Everyone knows that bit: Chinese students are good at doing math. I can’t say I disagree; we are. But do you know why that is?

I’m a freshman in Beijing Language and Culture University (which you’d think was a school for students primarily interested in the liberal arts, judging from the name, but I was actually a science student back in high school) studying the teaching of Chinese as a second language. I left my high school in Shandong province eight months ago. My high school life was starkly different from that in the UK.

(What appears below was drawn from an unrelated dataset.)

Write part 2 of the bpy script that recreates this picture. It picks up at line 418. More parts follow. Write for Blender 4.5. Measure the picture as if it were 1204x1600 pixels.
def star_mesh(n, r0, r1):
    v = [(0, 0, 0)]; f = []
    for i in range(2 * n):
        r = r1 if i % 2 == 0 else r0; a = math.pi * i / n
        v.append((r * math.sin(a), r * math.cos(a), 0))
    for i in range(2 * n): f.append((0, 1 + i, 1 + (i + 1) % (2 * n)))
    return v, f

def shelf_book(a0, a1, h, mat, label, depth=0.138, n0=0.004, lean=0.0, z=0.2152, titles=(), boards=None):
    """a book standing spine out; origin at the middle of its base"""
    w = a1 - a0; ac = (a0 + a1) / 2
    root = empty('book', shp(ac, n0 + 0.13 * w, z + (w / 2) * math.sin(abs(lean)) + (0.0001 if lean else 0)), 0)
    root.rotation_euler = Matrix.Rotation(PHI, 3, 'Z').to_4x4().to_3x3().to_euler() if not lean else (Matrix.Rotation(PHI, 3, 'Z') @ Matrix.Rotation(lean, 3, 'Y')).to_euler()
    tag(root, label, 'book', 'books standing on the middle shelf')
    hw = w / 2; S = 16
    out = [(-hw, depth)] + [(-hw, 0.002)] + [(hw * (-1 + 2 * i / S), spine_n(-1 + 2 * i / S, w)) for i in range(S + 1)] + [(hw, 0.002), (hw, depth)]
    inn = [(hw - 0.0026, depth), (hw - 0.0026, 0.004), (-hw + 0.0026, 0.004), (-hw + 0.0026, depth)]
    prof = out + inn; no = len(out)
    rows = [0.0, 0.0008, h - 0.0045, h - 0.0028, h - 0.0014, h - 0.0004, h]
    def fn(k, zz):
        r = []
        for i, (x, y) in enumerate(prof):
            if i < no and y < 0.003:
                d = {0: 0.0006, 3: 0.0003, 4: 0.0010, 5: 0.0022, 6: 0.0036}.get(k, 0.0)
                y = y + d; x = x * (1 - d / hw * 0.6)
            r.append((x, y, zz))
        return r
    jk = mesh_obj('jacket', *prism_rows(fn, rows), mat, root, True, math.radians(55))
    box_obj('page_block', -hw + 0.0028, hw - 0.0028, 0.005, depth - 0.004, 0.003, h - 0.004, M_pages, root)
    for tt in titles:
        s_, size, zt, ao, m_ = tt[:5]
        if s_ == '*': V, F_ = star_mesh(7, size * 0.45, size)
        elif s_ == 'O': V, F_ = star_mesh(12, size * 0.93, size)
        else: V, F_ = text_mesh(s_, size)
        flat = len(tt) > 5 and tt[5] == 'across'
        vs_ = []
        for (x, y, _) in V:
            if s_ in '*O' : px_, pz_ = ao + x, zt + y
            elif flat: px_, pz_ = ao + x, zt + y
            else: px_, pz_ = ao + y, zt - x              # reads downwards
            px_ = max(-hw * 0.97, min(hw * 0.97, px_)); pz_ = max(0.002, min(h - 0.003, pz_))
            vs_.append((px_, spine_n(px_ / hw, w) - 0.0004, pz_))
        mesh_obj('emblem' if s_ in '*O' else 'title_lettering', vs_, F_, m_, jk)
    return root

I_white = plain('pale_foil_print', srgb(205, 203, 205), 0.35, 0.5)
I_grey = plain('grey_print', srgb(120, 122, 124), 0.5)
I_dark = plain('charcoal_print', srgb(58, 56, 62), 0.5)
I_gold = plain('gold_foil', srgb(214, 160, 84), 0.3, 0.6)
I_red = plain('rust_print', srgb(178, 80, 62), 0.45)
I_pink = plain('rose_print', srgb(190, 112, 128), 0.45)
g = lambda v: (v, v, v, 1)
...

There are several types of senior high schools in China: Regular senior secondary school, vocational high school, and foreign language secondary school. And within the regular senior secondary school category, there are private and public high schools. My high school was a combination of the two. With the exception of a handful of really excellent, expensive schools, in China, “private” doesn’t suggest better education, nor does it mean it’s an institution only available to upper-class kids. Being private just means it is out of the control of the state’s education department, which implies that the school has total control over its own schedules and curricula. Sometimes some of the public schools even do this kind of thing under the government’s radar.

The matriculation rate of Chinese key universities is just a drop in the bucket compared to the total population of high schoolers that graduate. For instance, PKU and THU only accept 300 of the 680,000 students from the Shandong province and 400 of 980,000 in the Henan province; meanwhile, the entire pool of graduates wish to go to one of these institutions. Unfortunately, in Chinese culture, it is believed that admission to such schools is the only stepping-stone to success. Most of you, I’m sure, can imagine how fierce the competition is among the students and what the resulting school life might look like.

High school, for me, was a nightmare. We only had half a day off per month; weekends just meant you had different classes to attend. We counted the date instead of the day of the week. As for the statutory holidays, like the National Holiday, Mid-Autumn Festival, and Labor Day, we simply didn’t observe them (except if we got good grades in the joint exam across the whole city).

My typical day looked like this:

5:30 Wake-up call (No one is allowed to get out of bed before that, but still some of my roommates would wake up at 5am to have additional half an hour to study more)

5:50 – 6:40 Study period (You can review any subject you want to recite on these class without supervision)

6:40 –7:10 Breakfast

7:10 – 7:50 Oriented study class

8:00 – 9:40 Two classes with one break

9:40 – 10:10 Morning exercise (1.5 km square running in spring, autumn and winter, Tai Chi in the summer)

10:10 – 11:50 Two classes with one break

11:50 – 12:20 Lunch

12:20 – 13:40 Afternoon nap (No speaking or being up and about is allowed)

2:00 – 5:50 The morning timetable, repeated

5:50 – 6:15 Dinner

6:15 – 6:50 Lecture

6:50 – 8:50 Two classes with one break

8:50 – 10:10 Self-study

10:10 – 10:25 Wash time

10:25 – 11:00 Self-study in the dorm

Days repeat themselves for three years.

We had 5 mock entrance exams every two weeks, and a rank was given for every student. My headmaster asked us to keep a notebook and record our grades with a line graph to record. It was horrible to watch the line going down. My chemistry teacher even gathered all the exam papers of every province from 2008-present and taught us extra lessons from his time at university.

As you can see, the main focus of the Chinese education system, at least in my experience, was placed on tests and exams. The system is criticized for being brutal and producing “robot” students instead of “learners.” You might say it’s insane, but it sure has changed a lot of students’ fates in China. Poor going rich, rich going poor. Education is, at least ideally, the way one can best change their social class and better their life.